Go through the data and copy every line exactly, but not the images.

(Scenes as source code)
[start]

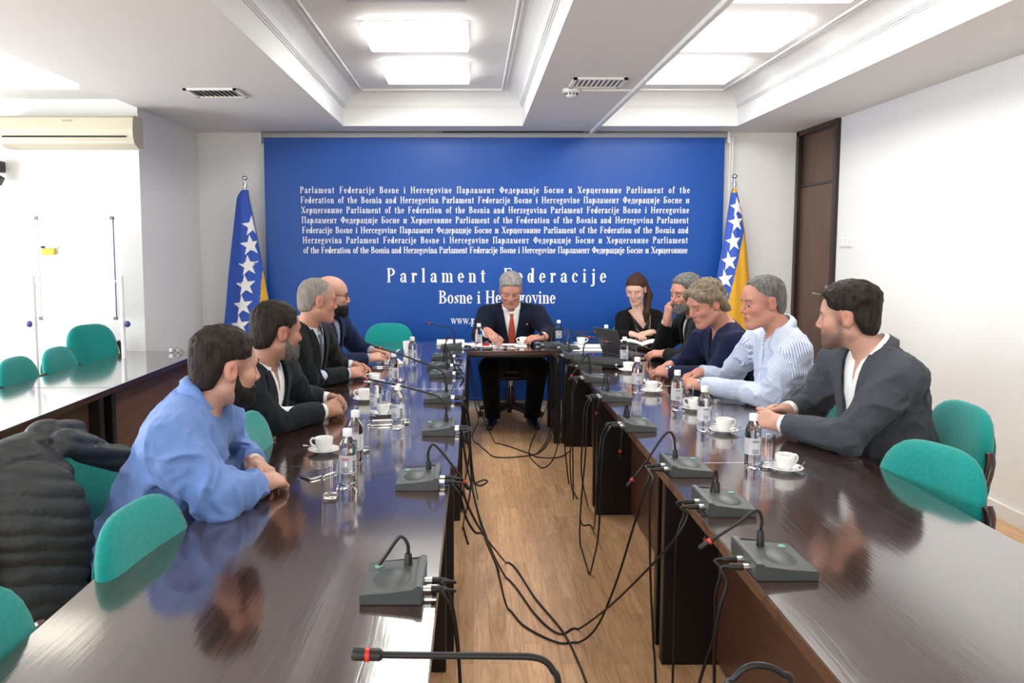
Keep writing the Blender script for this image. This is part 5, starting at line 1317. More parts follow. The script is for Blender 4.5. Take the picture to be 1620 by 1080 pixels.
# hairline seen from the side: the region of the face kept free of hair, (forward, up) in metres
FACE_SHORT = [(0.30, 0.095), (0.090, 0.088), (0.068, 0.072), (0.060, 0.044), (0.042, 0.030), (0.034, 0.006), (0.030, -0.026), (0.010, -0.030), (0.007, -0.005), (0.006, 0.018), (-0.026, 0.022), (-0.034, -0.016), (-0.052, -0.062), (-0.085, -0.078), (-0.30, -0.085), (-0.30, -0.4), (0.30, -0.4)]
FACE_RECEDED = [(0.30, 0.112), (0.070, 0.108), (0.036, 0.098), (0.030, 0.060), (0.018, 0.034), (0.018, 0.006), (0.016, -0.026), (0.004, -0.028), (0.004, -0.005), (0.006, 0.030), (-0.034, 0.034), (-0.044, -0.018), (-0.052, -0.058), (-0.085, -0.070), (-0.30, -0.080), (-0.30, -0.4), (0.30, -0.4)]
FACE_MID = [(0.30, 0.112), (0.086, 0.102), (0.060, 0.086), (0.050, 0.056), (0.036, 0.038), (0.030, 0.006), (0.024, -0.024), (0.010, -0.028), (0.007, -0.005), (0.006, 0.018), (-0.026, 0.022), (-0.034, -0.016), (-0.052, -0.058), (-0.085, -0.070), (-0.30, -0.080), (-0.30, -0.4), (0.30, -0.4)]
BEARD = [(0.022, -0.012), (0.012, -0.014), (0.006, -0.060), (0.020, -0.105), (0.050, -0.135), (0.20, -0.135), (0.20, -0.048), (0.098, -0.0455), (0.085, -0.050), (0.066, -0.056), (0.040, -0.050), (0.028, -0.030)]

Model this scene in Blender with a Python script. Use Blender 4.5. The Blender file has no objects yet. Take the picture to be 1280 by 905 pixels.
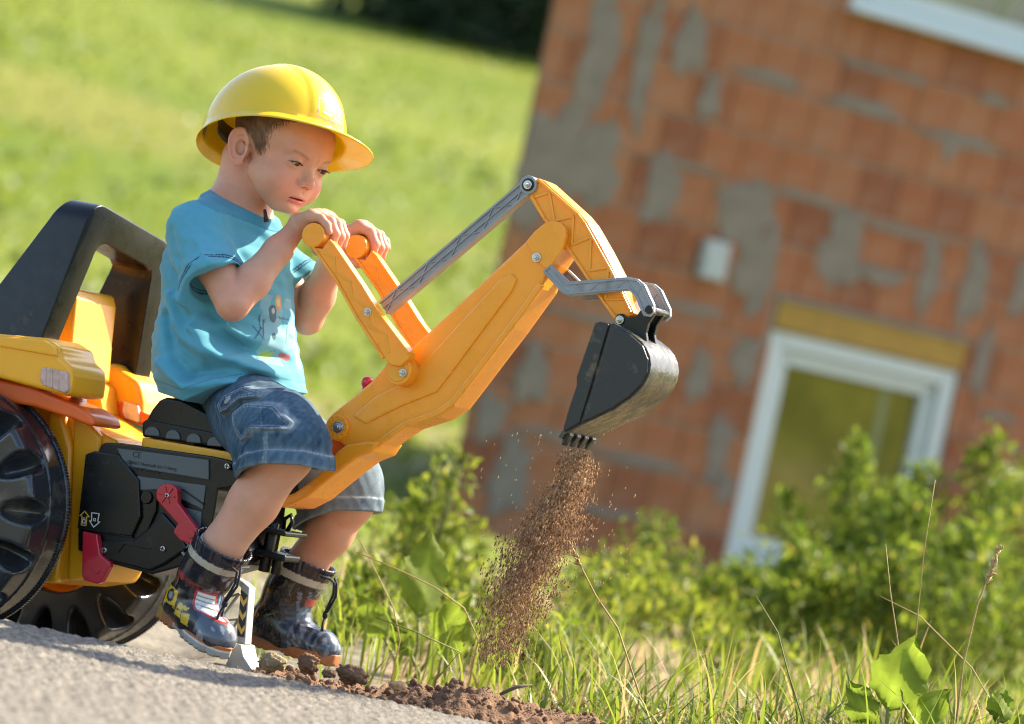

[end]

EXERCISE OUTPUT:
Keep writing the Blender script for this image. This is part 5, starting at line 1317. More parts follow. The script is for Blender 4.5. Take the picture to be 1620 by 1080 pixels.
# hairline seen from the side: the region of the face kept free of hair, (forward, up) in metres
FACE_SHORT = [(0.30, 0.095), (0.090, 0.088), (0.068, 0.072), (0.060, 0.044), (0.042, 0.030), (0.034, 0.006), (0.030, -0.026), (0.010, -0.030), (0.007, -0.005), (0.006, 0.018), (-0.026, 0.022), (-0.034, -0.016), (-0.052, -0.062), (-0.085, -0.078), (-0.30, -0.085), (-0.30, -0.4), (0.30, -0.4)]
FACE_RECEDED = [(0.30, 0.112), (0.070, 0.108), (0.036, 0.098), (0.030, 0.060), (0.018, 0.034), (0.018, 0.006), (0.016, -0.026), (0.004, -0.028), (0.004, -0.005), (0.006, 0.030), (-0.034, 0.034), (-0.044, -0.018), (-0.052, -0.058), (-0.085, -0.070), (-0.30, -0.080), (-0.30, -0.4), (0.30, -0.4)]
FACE_MID = [(0.30, 0.112), (0.086, 0.102), (0.060, 0.086), (0.050, 0.056), (0.036, 0.038), (0.030, 0.006), (0.024, -0.024), (0.010, -0.028), (0.007, -0.005), (0.006, 0.018), (-0.026, 0.022), (-0.034, -0.016), (-0.052, -0.058), (-0.085, -0.070), (-0.30, -0.080), (-0.30, -0.4), (0.30, -0.4)]
BEARD = [(0.022, -0.012), (0.012, -0.014), (0.006, -0.060), (0.020, -0.105), (0.050, -0.135), (0.20, -0.135), (0.20, -0.048), (0.098, -0.0455), (0.085, -0.050), (0.066, -0.056), (0.040, -0.050), (0.028, -0.030)]

Model this scene in Blender with a Python script. Use Blender 4.5. The Blender file has no objects yet. Take the picture to be 1280 by 905 pixels.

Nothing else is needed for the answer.